### [Aim]
Exactly reproduce the lines of the listing below from the one containing "1500 pixels high." through the one containing "ROOM_X, ROOM_Y, ROOM_H = -2.75, -2.4, 2.34". Skip the images.

### [Material supplied]
■ ■ ■ ■ ■ ■ ■
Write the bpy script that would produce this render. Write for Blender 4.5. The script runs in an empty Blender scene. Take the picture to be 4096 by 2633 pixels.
■ ■ ■ ■ ■ ■ ■
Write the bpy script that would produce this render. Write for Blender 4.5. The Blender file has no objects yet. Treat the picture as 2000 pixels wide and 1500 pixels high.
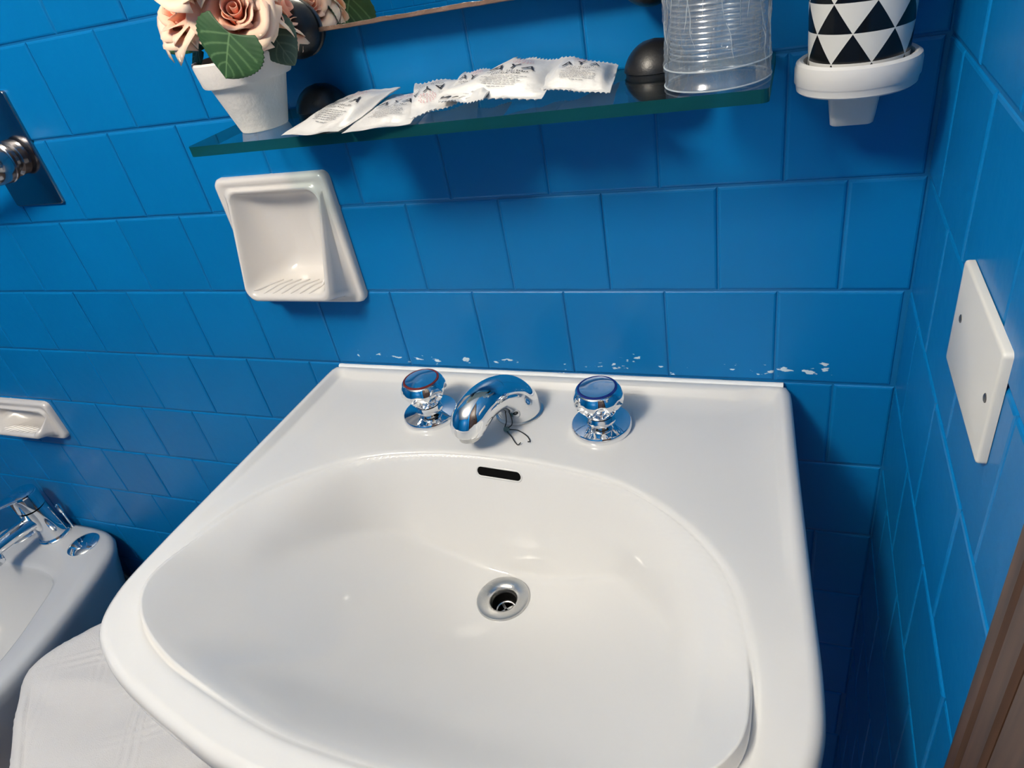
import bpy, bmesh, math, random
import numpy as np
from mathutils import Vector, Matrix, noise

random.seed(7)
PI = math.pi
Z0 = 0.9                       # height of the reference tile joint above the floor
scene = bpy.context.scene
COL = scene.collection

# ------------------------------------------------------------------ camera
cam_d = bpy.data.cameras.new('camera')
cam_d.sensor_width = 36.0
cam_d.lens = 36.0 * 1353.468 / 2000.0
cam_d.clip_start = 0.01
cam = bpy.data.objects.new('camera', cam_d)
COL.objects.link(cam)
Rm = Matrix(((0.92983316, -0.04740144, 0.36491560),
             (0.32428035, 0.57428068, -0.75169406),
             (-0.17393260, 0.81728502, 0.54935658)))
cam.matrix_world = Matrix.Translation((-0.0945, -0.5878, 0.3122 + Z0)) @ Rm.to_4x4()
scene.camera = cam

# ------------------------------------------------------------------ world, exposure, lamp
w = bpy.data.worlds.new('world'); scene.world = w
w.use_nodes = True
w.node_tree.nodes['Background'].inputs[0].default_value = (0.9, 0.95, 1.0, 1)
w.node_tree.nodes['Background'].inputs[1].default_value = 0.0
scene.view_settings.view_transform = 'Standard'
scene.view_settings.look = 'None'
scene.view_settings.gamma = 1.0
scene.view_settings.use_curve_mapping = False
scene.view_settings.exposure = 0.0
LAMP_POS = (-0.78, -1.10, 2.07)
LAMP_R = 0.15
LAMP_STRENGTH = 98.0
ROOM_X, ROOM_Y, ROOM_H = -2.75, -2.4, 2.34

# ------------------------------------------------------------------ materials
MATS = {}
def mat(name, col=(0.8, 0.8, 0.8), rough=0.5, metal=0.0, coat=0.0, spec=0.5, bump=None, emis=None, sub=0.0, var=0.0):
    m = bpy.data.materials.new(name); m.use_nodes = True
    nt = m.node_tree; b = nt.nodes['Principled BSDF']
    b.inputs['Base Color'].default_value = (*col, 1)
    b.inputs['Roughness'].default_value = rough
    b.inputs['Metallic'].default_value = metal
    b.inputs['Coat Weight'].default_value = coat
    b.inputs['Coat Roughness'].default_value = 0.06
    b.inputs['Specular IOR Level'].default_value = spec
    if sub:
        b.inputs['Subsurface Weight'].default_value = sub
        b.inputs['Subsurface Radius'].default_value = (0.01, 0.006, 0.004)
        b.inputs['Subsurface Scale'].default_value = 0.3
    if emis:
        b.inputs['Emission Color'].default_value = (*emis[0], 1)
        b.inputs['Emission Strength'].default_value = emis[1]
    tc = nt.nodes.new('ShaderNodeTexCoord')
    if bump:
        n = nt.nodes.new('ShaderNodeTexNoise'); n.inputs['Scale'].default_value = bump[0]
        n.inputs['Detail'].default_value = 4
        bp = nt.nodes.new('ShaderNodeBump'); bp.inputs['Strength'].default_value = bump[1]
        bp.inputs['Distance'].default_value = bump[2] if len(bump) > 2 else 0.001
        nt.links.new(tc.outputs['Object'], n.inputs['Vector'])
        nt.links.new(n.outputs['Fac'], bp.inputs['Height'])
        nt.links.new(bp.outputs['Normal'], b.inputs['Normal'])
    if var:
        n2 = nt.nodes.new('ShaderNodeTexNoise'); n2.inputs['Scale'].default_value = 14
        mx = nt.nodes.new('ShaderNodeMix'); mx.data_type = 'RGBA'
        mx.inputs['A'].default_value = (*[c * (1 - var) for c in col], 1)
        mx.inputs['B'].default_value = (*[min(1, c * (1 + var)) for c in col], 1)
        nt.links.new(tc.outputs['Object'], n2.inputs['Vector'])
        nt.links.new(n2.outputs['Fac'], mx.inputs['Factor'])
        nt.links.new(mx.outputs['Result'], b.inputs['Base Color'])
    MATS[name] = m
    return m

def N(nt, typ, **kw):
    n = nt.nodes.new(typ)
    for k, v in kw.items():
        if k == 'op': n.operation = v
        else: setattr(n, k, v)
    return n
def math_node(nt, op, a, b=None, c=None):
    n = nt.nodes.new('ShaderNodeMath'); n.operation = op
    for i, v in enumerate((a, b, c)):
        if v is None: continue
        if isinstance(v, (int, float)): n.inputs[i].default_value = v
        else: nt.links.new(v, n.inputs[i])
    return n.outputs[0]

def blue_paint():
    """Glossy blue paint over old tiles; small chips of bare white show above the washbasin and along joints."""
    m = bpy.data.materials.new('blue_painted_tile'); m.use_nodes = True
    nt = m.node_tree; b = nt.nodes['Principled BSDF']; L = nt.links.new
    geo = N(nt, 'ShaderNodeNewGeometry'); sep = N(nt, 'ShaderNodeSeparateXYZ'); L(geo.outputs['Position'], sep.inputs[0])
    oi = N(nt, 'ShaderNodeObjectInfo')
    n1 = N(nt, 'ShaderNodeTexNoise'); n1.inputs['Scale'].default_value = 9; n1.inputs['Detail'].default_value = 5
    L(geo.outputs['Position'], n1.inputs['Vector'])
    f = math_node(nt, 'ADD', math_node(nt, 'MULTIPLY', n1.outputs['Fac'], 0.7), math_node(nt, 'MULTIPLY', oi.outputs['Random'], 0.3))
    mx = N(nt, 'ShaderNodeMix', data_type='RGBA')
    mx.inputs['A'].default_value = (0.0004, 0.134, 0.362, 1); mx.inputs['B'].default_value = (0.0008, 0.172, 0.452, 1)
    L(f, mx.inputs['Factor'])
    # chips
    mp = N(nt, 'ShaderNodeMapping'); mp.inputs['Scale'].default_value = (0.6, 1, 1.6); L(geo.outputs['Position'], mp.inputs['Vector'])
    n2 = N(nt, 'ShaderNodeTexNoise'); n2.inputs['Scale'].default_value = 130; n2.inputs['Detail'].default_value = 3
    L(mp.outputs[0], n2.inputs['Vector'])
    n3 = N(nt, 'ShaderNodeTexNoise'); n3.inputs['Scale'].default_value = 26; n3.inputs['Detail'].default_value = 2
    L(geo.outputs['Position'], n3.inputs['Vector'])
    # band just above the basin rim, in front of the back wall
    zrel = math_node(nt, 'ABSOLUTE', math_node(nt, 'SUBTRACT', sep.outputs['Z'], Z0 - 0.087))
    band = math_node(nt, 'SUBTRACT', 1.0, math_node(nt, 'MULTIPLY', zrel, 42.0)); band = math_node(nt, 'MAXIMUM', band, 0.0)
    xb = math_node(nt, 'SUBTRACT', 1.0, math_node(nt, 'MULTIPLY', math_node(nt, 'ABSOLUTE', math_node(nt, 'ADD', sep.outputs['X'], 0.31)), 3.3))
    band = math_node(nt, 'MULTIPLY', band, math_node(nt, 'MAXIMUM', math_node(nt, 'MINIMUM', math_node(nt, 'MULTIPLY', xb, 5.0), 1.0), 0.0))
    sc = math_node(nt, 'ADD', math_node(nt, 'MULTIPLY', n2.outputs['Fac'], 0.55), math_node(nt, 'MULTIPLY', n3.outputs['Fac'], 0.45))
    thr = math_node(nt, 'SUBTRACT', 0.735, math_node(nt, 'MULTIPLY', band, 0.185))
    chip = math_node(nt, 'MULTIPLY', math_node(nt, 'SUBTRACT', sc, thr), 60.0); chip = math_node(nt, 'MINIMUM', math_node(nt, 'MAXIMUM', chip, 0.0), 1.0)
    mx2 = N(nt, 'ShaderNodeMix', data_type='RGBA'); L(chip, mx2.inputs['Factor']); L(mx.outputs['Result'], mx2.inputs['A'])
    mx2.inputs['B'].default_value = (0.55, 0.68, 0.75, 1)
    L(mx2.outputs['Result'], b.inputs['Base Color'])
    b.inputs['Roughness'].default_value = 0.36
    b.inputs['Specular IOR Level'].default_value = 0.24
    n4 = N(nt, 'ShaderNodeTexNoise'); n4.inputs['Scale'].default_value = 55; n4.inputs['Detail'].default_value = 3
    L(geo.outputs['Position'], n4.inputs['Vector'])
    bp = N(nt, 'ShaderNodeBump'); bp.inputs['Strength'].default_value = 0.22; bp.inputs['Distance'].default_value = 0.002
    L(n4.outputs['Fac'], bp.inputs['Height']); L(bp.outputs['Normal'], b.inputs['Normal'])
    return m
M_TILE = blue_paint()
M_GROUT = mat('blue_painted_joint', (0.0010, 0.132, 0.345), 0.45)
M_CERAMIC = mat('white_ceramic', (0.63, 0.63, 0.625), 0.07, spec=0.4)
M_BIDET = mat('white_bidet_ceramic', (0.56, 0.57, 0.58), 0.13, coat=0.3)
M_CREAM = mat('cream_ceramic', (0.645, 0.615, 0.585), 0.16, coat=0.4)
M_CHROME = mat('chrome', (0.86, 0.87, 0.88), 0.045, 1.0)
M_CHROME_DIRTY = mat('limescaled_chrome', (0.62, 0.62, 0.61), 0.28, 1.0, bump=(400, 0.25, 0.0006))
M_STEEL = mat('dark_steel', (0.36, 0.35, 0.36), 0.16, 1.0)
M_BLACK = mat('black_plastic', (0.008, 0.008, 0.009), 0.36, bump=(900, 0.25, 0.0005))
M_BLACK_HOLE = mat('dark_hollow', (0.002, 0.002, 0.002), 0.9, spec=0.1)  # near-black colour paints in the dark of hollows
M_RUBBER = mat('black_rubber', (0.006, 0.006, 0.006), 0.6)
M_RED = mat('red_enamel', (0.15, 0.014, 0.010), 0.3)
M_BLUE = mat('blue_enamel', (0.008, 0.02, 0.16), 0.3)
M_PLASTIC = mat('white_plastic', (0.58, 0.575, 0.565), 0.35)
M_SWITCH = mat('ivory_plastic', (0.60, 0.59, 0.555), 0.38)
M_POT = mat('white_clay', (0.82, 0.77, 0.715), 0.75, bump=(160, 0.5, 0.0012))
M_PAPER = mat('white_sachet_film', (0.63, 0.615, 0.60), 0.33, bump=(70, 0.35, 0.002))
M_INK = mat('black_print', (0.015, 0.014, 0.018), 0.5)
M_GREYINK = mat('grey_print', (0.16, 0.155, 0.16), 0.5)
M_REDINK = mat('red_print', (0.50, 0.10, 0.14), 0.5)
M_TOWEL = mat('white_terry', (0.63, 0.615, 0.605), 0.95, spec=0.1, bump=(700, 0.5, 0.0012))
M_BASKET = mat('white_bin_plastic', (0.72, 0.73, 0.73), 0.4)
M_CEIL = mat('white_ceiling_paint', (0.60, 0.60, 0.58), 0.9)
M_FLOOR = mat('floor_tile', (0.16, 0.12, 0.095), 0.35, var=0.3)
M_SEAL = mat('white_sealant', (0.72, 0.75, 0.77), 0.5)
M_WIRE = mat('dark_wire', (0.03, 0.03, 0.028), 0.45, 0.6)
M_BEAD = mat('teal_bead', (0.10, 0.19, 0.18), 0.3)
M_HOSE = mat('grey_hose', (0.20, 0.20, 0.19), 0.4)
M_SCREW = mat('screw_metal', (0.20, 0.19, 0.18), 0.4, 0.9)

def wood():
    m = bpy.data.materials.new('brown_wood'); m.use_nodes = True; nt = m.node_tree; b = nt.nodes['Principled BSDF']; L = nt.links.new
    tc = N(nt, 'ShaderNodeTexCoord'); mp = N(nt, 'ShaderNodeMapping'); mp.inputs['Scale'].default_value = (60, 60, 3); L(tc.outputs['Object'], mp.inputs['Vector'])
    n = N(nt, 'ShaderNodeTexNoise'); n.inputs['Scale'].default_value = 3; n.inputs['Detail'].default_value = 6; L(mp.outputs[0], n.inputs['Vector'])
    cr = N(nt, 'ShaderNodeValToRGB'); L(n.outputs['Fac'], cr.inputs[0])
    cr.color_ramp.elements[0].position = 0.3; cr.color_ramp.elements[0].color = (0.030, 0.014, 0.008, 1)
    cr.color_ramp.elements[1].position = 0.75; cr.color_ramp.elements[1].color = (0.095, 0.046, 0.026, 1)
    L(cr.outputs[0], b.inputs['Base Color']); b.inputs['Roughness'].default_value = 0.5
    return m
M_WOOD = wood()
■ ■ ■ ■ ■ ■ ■
### [Reply]
Write the bpy script that would produce this render. Write for Blender 4.5. The Blender file has no objects yet. Treat the picture as 2000 pixels wide and 1500 pixels high.
import bpy, bmesh, math, random
import numpy as np
from mathutils import Vector, Matrix, noise

random.seed(7)
PI = math.pi
Z0 = 0.9                       # height of the reference tile joint above the floor
scene = bpy.context.scene
COL = scene.collection

# ------------------------------------------------------------------ camera
cam_d = bpy.data.cameras.new('camera')
cam_d.sensor_width = 36.0
cam_d.lens = 36.0 * 1353.468 / 2000.0
cam_d.clip_start = 0.01
cam = bpy.data.objects.new('camera', cam_d)
COL.objects.link(cam)
Rm = Matrix(((0.92983316, -0.04740144, 0.36491560),
             (0.32428035, 0.57428068, -0.75169406),
             (-0.17393260, 0.81728502, 0.54935658)))
cam.matrix_world = Matrix.Translation((-0.0945, -0.5878, 0.3122 + Z0)) @ Rm.to_4x4()
scene.camera = cam

# ------------------------------------------------------------------ world, exposure, lamp
w = bpy.data.worlds.new('world'); scene.world = w
w.use_nodes = True
w.node_tree.nodes['Background'].inputs[0].default_value = (0.9, 0.95, 1.0, 1)
w.node_tree.nodes['Background'].inputs[1].default_value = 0.0
scene.view_settings.view_transform = 'Standard'
scene.view_settings.look = 'None'
scene.view_settings.gamma = 1.0
scene.view_settings.use_curve_mapping = False
scene.view_settings.exposure = 0.0
LAMP_POS = (-0.78, -1.10, 2.07)
LAMP_R = 0.15
LAMP_STRENGTH = 98.0
ROOM_X, ROOM_Y, ROOM_H = -2.75, -2.4, 2.34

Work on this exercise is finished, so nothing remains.